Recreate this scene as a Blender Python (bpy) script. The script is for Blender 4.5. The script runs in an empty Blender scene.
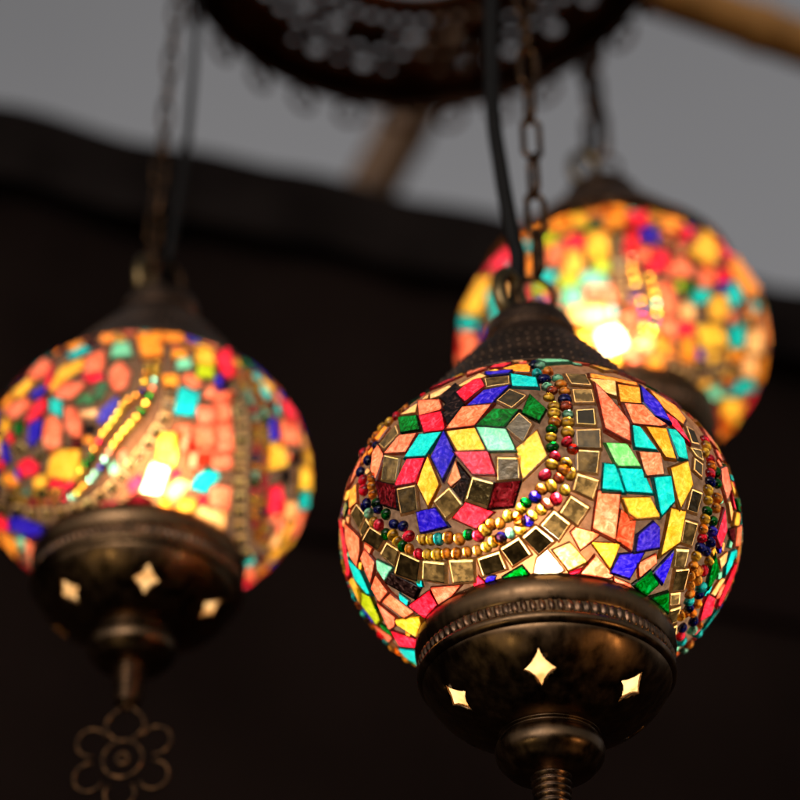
import bpy, bmesh, math, random
import numpy as np
from mathutils import Vector, Matrix
from mathutils.geometry import delaunay_2d_cdt
random.seed(7)
PI=math.pi
sc=bpy.context.scene
COL=bpy.data.collections.new('mosaic_lamps'); sc.collection.children.link(COL)
BASE=1.5                      # camera height above the ground, metres

# ------------------------------------------------------------------ materials
def mat(name):
    m=bpy.data.materials.new(name); m.use_nodes=True
    nt=m.node_tree; nt.nodes.clear()
    return m,nt
def N(nt,typ,**kw):
    n=nt.nodes.new(typ)
    for k,v in kw.items():
        if k in n.inputs.keys(): n.inputs[k].default_value=v
        else: setattr(n,k,v)
    return n
def L(nt,a,ao,b,bi): nt.links.new(a.outputs[ao],b.inputs[bi])

def glass_material(name,transl=.72,rough=.10,speckle=True,bumpd=.5,lens=0):
    """stained glass stuck on a lit globe: lets diffused light through, glossy outside"""
    m,nt=mat(name)
    at=N(nt,'ShaderNodeAttribute',attribute_name='Col')
    tc=N(nt,'ShaderNodeTexCoord')
    no=N(nt,'ShaderNodeTexNoise'); no.inputs['Scale'].default_value=260; no.inputs['Detail'].default_value=5
    L(nt,tc,'Object',no,'Vector')
    mr=N(nt,'ShaderNodeMapRange'); mr.inputs['From Min'].default_value=.3; mr.inputs['From Max'].default_value=.7
    mr.inputs['To Min'].default_value=.74; mr.inputs['To Max'].default_value=1.10
    L(nt,no,'Fac',mr,'Value')
    n2=N(nt,'ShaderNodeTexNoise'); n2.inputs['Scale'].default_value=2300; n2.inputs['Detail'].default_value=2
    L(nt,tc,'Object',n2,'Vector')
    mr2=N(nt,'ShaderNodeMapRange'); mr2.inputs['From Min'].default_value=.35; mr2.inputs['From Max'].default_value=.75
    mr2.inputs['To Min'].default_value=.84; mr2.inputs['To Max'].default_value=1.16 if speckle else 1.0
    L(nt,n2,'Fac',mr2,'Value')
    mu=N(nt,'ShaderNodeMath',operation='MULTIPLY'); L(nt,mr,'Result',mu,0); L(nt,mr2,'Result',mu,1)
    n3=N(nt,'ShaderNodeTexNoise'); n3.inputs['Scale'].default_value=330; n3.inputs['Detail'].default_value=3; n3.inputs['Distortion'].default_value=1.6
    L(nt,tc,'Object',n3,'Vector')
    mg=N(nt,'ShaderNodeMapRange'); mg.inputs['From Min'].default_value=.32; mg.inputs['From Max'].default_value=.68
    mg.inputs['To Min'].default_value=.70; mg.inputs['To Max'].default_value=1.55; L(nt,n3,'Fac',mg,'Value')
    ga=N(nt,'ShaderNodeGamma'); L(nt,at,'Color',ga,'Color'); L(nt,mg,'Result',ga,'Gamma')
    vm=N(nt,'ShaderNodeVectorMath',operation='SCALE'); L(nt,ga,'Color',vm,0); L(nt,mu,'Value',vm,'Scale')
    bp=N(nt,'ShaderNodeBump'); bp.inputs['Strength'].default_value=bumpd; bp.inputs['Distance'].default_value=.0006
    ad=N(nt,'ShaderNodeMath',operation='MULTIPLY_ADD'); ad.inputs[1].default_value=.3
    L(nt,n2,'Fac',ad,0); L(nt,no,'Fac',ad,2); L(nt,ad,'Value',bp,'Height')
    tr=N(nt,'ShaderNodeBsdfTranslucent'); L(nt,vm,'Vector',tr,'Color')
    tp=N(nt,'ShaderNodeBsdfTransparent'); L(nt,vm,'Vector',tp,'Color')
    di=N(nt,'ShaderNodeBsdfDiffuse'); L(nt,vm,'Vector',di,'Color')
    rf=N(nt,'ShaderNodeBsdfRefraction'); rf.inputs['IOR'].default_value=1.45; rf.inputs['Roughness'].default_value=.78; L(nt,vm,'Vector',rf,'Color'); L(nt,bp,'Normal',rf,'Normal')
    m0=N(nt,'ShaderNodeMixShader'); m0.inputs['Fac'].default_value=.27; L(nt,tr,0,m0,1); L(nt,rf,0,m0,2)
    if lens:      # clear glass bead: bends the view into the lit globe
        le=N(nt,'ShaderNodeBsdfRefraction'); le.inputs['IOR'].default_value=1.5; le.inputs['Roughness'].default_value=.05
        le.distribution='GGX'; vl=N(nt,'ShaderNodeVectorMath',operation='SCALE'); vl.inputs['Scale'].default_value=1.0; L(nt,at,'Color',vl,0); L(nt,vl,'Vector',le,'Color')
        mz=N(nt,'ShaderNodeMixShader'); mz.inputs['Fac'].default_value=lens; L(nt,m0,0,mz,1); L(nt,le,0,mz,2); m0=mz
    m1=N(nt,'ShaderNodeMixShader'); L(nt,at,'Alpha',m1,'Fac'); L(nt,m0,0,m1,1); L(nt,tp,0,m1,2)
    m2=N(nt,'ShaderNodeMixShader'); m2.inputs['Fac'].default_value=1-transl if transl<1 else 0
    L(nt,m1,0,m2,1); L(nt,di,0,m2,2)
    gl=N(nt,'ShaderNodeBsdfAnisotropic'); gl.inputs['Roughness'].default_value=rough
    L(nt,bp,'Normal',gl,'Normal')
    fr=N(nt,'ShaderNodeFresnel'); fr.inputs['IOR'].default_value=1.5; L(nt,bp,'Normal',fr,'Normal')
    m3=N(nt,'ShaderNodeMixShader'); L(nt,fr,'Fac',m3,'Fac'); L(nt,m2,0,m3,1); L(nt,gl,0,m3,2)
    o=N(nt,'ShaderNodeOutputMaterial'); L(nt,m3,0,o,'Surface')
    return m
M_GLASS=glass_material('stained_glass',.93)
M_BEAD=glass_material('seed_bead_glass',.95,.06,False,.1,.6)

def grout_material():
    m,nt=mat('plaster_grout')
    tc=N(nt,'ShaderNodeTexCoord')
    no=N(nt,'ShaderNodeTexNoise'); no.inputs['Scale'].default_value=420; no.inputs['Detail'].default_value=6
    L(nt,tc,'Object',no,'Vector')
    cr=N(nt,'ShaderNodeValToRGB'); cr.color_ramp.elements[0].position=.3; cr.color_ramp.elements[0].color=(.05,.033,.026,1)
    cr.color_ramp.elements[1].position=.7; cr.color_ramp.elements[1].color=(.15,.102,.080,1)
    L(nt,no,'Fac',cr,'Fac')
    bp=N(nt,'ShaderNodeBump'); bp.inputs['Strength'].default_value=.8; bp.inputs['Distance'].default_value=.0009; L(nt,no,'Fac',bp,'Height')
    tr=N(nt,'ShaderNodeBsdfTranslucent'); L(nt,cr,'Color',tr,'Color')
    di=N(nt,'ShaderNodeBsdfDiffuse'); L(nt,cr,'Color',di,'Color'); L(nt,bp,'Normal',di,'Normal')
    mx=N(nt,'ShaderNodeMixShader'); mx.inputs['Fac'].default_value=.36; L(nt,tr,0,mx,1); L(nt,di,0,mx,2)
    rf=N(nt,'ShaderNodeBsdfRefraction',Color=(.30,.12,.05,1)); rf.inputs['IOR'].default_value=1.45; rf.inputs['Roughness'].default_value=.75
    my=N(nt,'ShaderNodeMixShader'); my.inputs['Fac'].default_value=.14; L(nt,mx,0,my,1); L(nt,rf,0,my,2); mx=my
    o=N(nt,'ShaderNodeOutputMaterial'); L(nt,mx,0,o,'Surface')
    return m
M_GROUT=grout_material()

def mirror_material():
    m,nt=mat('aged_mirror_glass')
    tc=N(nt,'ShaderNodeTexCoord')
    no=N(nt,'ShaderNodeTexNoise'); no.inputs['Scale'].default_value=300; no.inputs['Detail'].default_value=6
    L(nt,tc,'Object',no,'Vector')
    at=N(nt,'ShaderNodeAttribute',attribute_name='Col')
    gl=N(nt,'ShaderNodeBsdfAnisotropic'); gl.inputs['Color'].default_value=(.42,.36,.26,1); gl.inputs['Roughness'].default_value=.12
    bp=N(nt,'ShaderNodeBump'); bp.inputs['Strength'].default_value=.25; bp.inputs['Distance'].default_value=.0008; L(nt,no,'Fac',bp,'Height'); L(nt,bp,'Normal',gl,'Normal')
    mr=N(nt,'ShaderNodeMapRange'); mr.inputs['From Min'].default_value=.42; mr.inputs['From Max'].default_value=.68
    mr.inputs['To Min'].default_value=.4; mr.inputs['To Max'].default_value=1.8
    L(nt,no,'Fac',mr,'Value')
    vm=N(nt,'ShaderNodeVectorMath',operation='SCALE'); L(nt,at,'Color',vm,0); L(nt,mr,'Result',vm,'Scale')
    tr=N(nt,'ShaderNodeBsdfTranslucent'); L(nt,vm,'Vector',tr,'Color')
    mx=N(nt,'ShaderNodeMixShader'); mx.inputs['Fac'].default_value=.5; L(nt,tr,0,mx,1); L(nt,gl,0,mx,2)
    o=N(nt,'ShaderNodeOutputMaterial'); L(nt,mx,0,o,'Surface')
    return m
M_MIRROR=mirror_material()

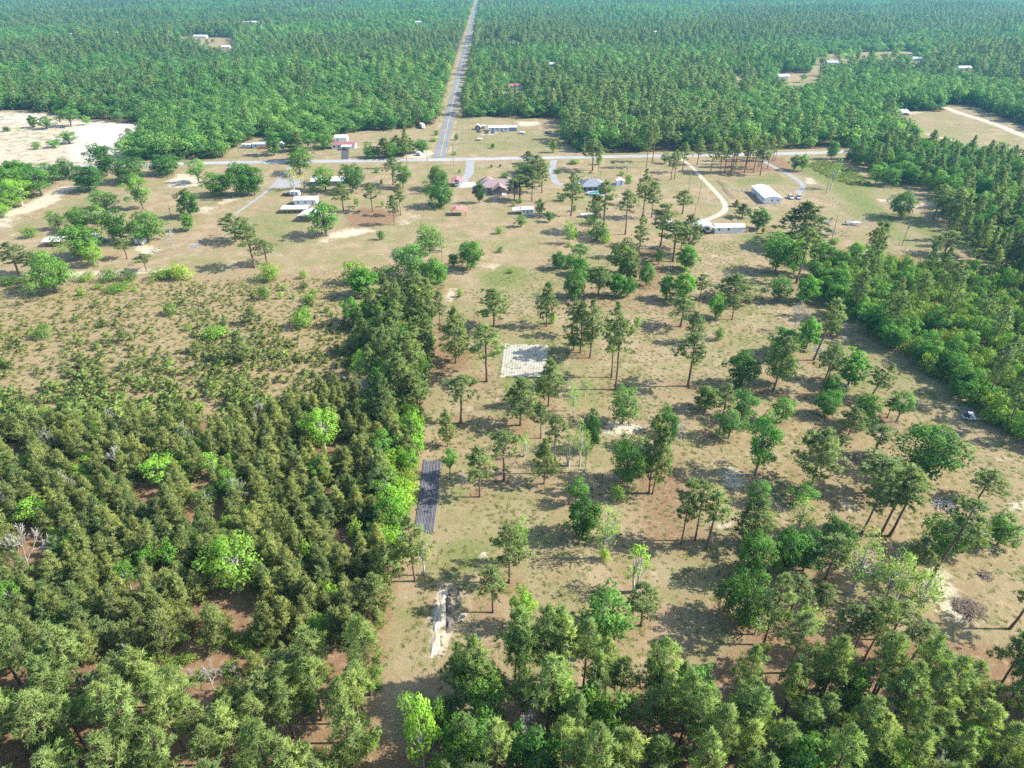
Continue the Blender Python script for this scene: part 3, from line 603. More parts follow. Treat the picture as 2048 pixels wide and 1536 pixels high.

##############################

▶ [WRITTEN TASK]
Copy each line of the records containing the string "script".

▶ [ANSWER TO THE TASK]
Recreate this scene as a Blender Python (bpy) script. The script is for Blender 4.5. The script runs in an empty Blender scene.
Continue the Blender Python script for this scene: part 3, from line 603. More parts follow. Treat the picture as 2048 pixels wide and 1536 pixels high.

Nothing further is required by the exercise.